Zero Woman: Red Handcuffs
Director: Yukio Noda
Actors: Miki Sugimoto, Eiji Go, Tetsuro Tanba
Year Released: 1974
Genre: Exploitation
See Also: Female Convict Scorpion: Jailhouse 41, Girl Boss Guerilla
By the time Zero Woman: Red Handcuffs was released in 1974, the Japanese film industry had reached its nadir. Things were already rolling swiftly downhill in the late '60s when movie goers began abandoning theaters for their home television sets. The studio system responded by appealing strictly to prurience. Exploitation films began pouring out of the studios, with Nikkatsu completely abandoning any and all redeeming genres in favor of roman porno, short for "romantic pornography." The moniker is ironic—there's absolutely nothing romantic about rape, which is what these films boiled down to.
Over at Toei, things weren't quite so bad as at Nikkatsu, though if you had a problem with nudity as a female star you were pretty much relegated to TV work. Miki Sugimoto obviously didn't have a problem with nudity. Often paired with fellow exploitation queen Reiko Ike (and inexplicably considered her inferior amongst exploitation aficionados), Miki Sugimoto's career in Toei "pinky violence" films peaked with Zero Woman: Red Handcuffs, perhaps the last artistically redeeming exploitation film of the '70s.
(Before I go any further, I have to get this off my chest: Miki Sugimoto kicks Reiko Ike's ass. I like Reiko Ike just fine. She's hot, undoubtedly. But if both women are on-screen at the same time, as in Girl Boss Guerilla, there's no way I'll be able to even glance at Reiko. Miki just commands my eyeballs' attention. It's that hard-as-nails stare. Reiko, well, Reiko has compassion. Miki looks set to kick ass at any moment, no exceptions given. This she shares with Meiko Kaji, my other favorite Toei screen queen. But I digress.)
Zero Woman: Red Handcuffs begins strongly. Rei (Miki Sugimoto) is a cop in the Dirty Harry vein, more concerned with justice than procedure. When an arrest ends with a creepy gaijin spurting blood from his nethers, Rei is sent to jail, only to be sprung with the caveat that she'll clandestinely assist the police in getting the kidnapped daughter of a high-ranking politician back to safety.
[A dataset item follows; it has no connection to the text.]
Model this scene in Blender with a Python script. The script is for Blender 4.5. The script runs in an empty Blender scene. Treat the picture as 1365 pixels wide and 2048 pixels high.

While the opening scenes are incredible, with Miki playing the passive Japanese stereotype to the hilt, only to suddenly react and take down the gaijin (who sounds oddly like Arnold Schwarzenegger), the film soon devolves into a series of (albeitly well-photographed) gang rapes and other assorted opportunities to degrade women.
I realize the precarious position I'm in here. I'm condemning an exploitation film for degrading women. But don't the Scorpion films both fulfill and transcend the exploitation genre? Because of its breath-taking cinematography, doesn't Norifumi Suzuki's notorious nunsploitaion film School of the Holy Beast pass beyond mere exploitation and enter the realm of art? Isn't that what makes these films so amazing, that they're not afraid to push up against the walls of their genre and break through?
That Zero Woman: Red Handcuffs doesn't break through, that it remains within the boundaries of its proscribed limitations, is ultimately disappointing. Yet it has the means to do so. Director Yukio Noda would go on to direct Sonny Chiba in the chop sockey cross-over Golgo 13: Assignment Kowloon, a film with few discreet genre boundaries, and screenwriter Fumio Konami would continue to provide bedrock for such excitement as Kinji Fukasaku's Graveyard of Honor, Sogo Ishii's Panic High School, and Norifumi Suzuki's Shogun's Ninja. There's no reason that Zero Woman: Red Handcuffs shouldn’t be as transcendentally emotive as Jailhouse 41, and yet it's not. For all its colored gels and Dutch tilts, it's just another exploitation flick.
Really, how many gang rapes can you witness before you become desensitized to the whole thing? Until it becomes boring, another accepted plot point in a genre formula? If the whole point is for it to be titillating, at what point does it become unnecessary? Apparently at the moment when film died and video arose, phoenix-like, from the ashes of the studio system. At which point eight new straight-to-video Zero Woman films were born.
Exploitation is dead. Long live exploitation.
Otaku Alert: Miki Sugimoto put her film career behind her at the age of 25 to become a nursery school teacher. Lucky kids.